The distinction that runs through The German Ideology between Marxist science and mere philosophical fantasy is an excellent example of a claim to have reached what Derrida calls 'a full presence which is beyond the reach of play'. 8 As a good Marxist, Eagleton has to echo the standard right-wing criticisms of Derrida when he says that 'the thesis that objects are entirely internal to the discourses which constitute them raises the thorny problem of how we could everjudge that a discourse had constructed its object validly' and goes on to ask 'if what validates my social interpretations are the political ends they serve, how am I to validate those ends?' 9 You cannot talk about 'distorted communication' or 'distorting ideas' without believing in objects external to discourses, and objects capable of being accurately or inaccurately, scientifically or merely fantastically, represented by those discourses.
Something, therefore, has to give.
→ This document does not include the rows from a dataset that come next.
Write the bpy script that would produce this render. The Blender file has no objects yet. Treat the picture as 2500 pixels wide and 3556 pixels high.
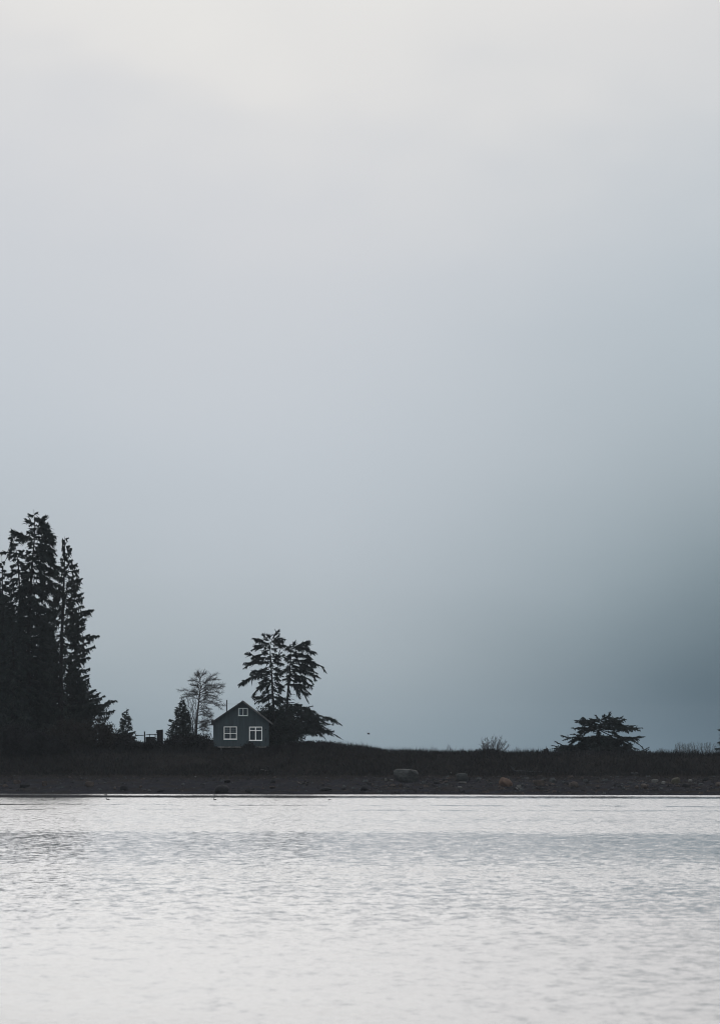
import bpy, math, random
import numpy as np
from mathutils import Vector

random.seed(7)
rng = np.random.default_rng(11)
scene = bpy.context.scene
C = scene.collection

# ------------------------------------------------------------------ camera
F = 11200.0          # focal length in photo pixels (photo is 2500 x 3556)
CX, HY = 1250.0, 2646.0
CAMH = 4.0           # eye height above the water
cam_d = bpy.data.cameras.new("camera")
cam_d.sensor_fit = 'VERTICAL'
cam_d.sensor_height = 36.0
cam_d.sensor_width = 36.0 * 2500 / 3556
cam_d.lens = 36.0 * F / 3556.0
cam_d.shift_y = (HY - 1778.0) / 3556.0
cam_d.clip_start = 0.5
cam_d.clip_end = 20000
cam_d.dof.use_dof = True
cam_d.dof.focus_distance = 425.0
cam_d.dof.aperture_fstop = 2.2
cam = bpy.data.objects.new("camera", cam_d)
cam.location = (0, 0, CAMH)
cam.rotation_euler = (math.radians(90), 0, 0)
C.objects.link(cam)
scene.camera = cam

# ------------------------------------------------------------------ colour management
scene.view_settings.view_transform = 'Standard'
scene.view_settings.look = 'None'
scene.view_settings.exposure = 0.0
scene.view_settings.gamma = 1.0
scene.view_settings.use_curve_mapping = False
scene.cycles.use_denoising = True
scene.cycles.filter_width = 1.0
scene.cycles.max_bounces = 6
scene.cycles.sample_clamp_indirect = 4.0

def lin(r, g, b):
    def f(c):
        c /= 255.0
        return c / 12.92 if c <= 0.04045 else ((c + 0.055) / 1.055) ** 2.4
    return (f(r), f(g), f(b), 1.0)

HAZE = 6.2e-5
SUN_EL, SUN_AZ = 37.0, -8.0      # degrees; azimuth from the view direction, negative = left

# ------------------------------------------------------------------ world: overcast sky
world = bpy.data.worlds.new("World")
scene.world = world
world.use_nodes = True
nt = world.node_tree
for n in list(nt.nodes):
    nt.nodes.remove(n)

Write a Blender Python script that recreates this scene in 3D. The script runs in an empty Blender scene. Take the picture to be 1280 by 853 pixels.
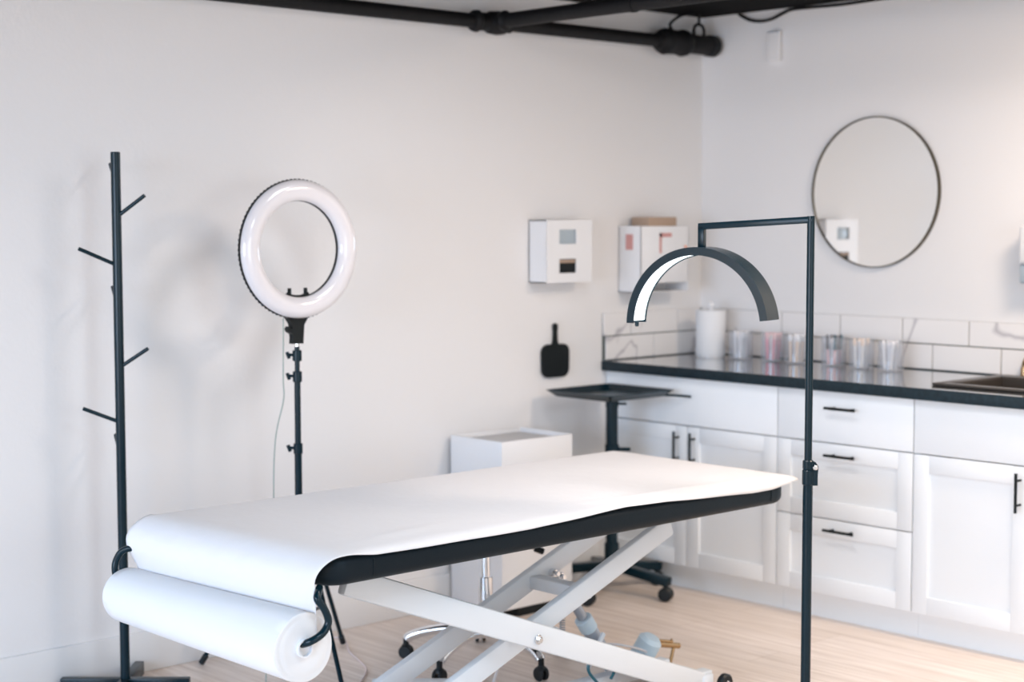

Feminist intellectuals who wish to criticize masculinist ideology, and to use deconstruction to do so, must (1) think of something new for 'ideology' to mean; or (2) disassociate deconstruction from anti-representationalism, from the denial that we can answer the question 'have I constructed the object validly (as opposed, for example, to usefully for feminist purposes)?'; or (3) say that the question of whether their criticisms of masculinist social practices are 'scientific' or 'philosophically well grounded', like the question of whether masculinism has 'distorted' things, is beside the point.
The best option is the last one. The first option is simply not worth the trouble, and I do not think that the second can be done at all. It seems to me unfortunate that some people identified with deconstruction have tried to reconstitute the Marxist matter--consciousness distinction -- as when de Man said that 'it would be unfortunate to confuse the materiality of the signifier with the materiality of what it signifies', and went on to define 'ideology' as 'the confusion of linguistic with natural reality, of reference with phenomenalism'. 10 The way to rebut the accusation that literary theory, or deconstruction, is 'oblivious to social and historical reality' is to insist that 'constitution of objects by discourse' goes all the way down, and that 'respect for reality' (social and historical, astrophysical, or any other kind of reality) is just respect for past language, past ways of describing what is 'really' going on. 11 Sometimes such respect is a good thing, sometimes it is not. It depends on what you want.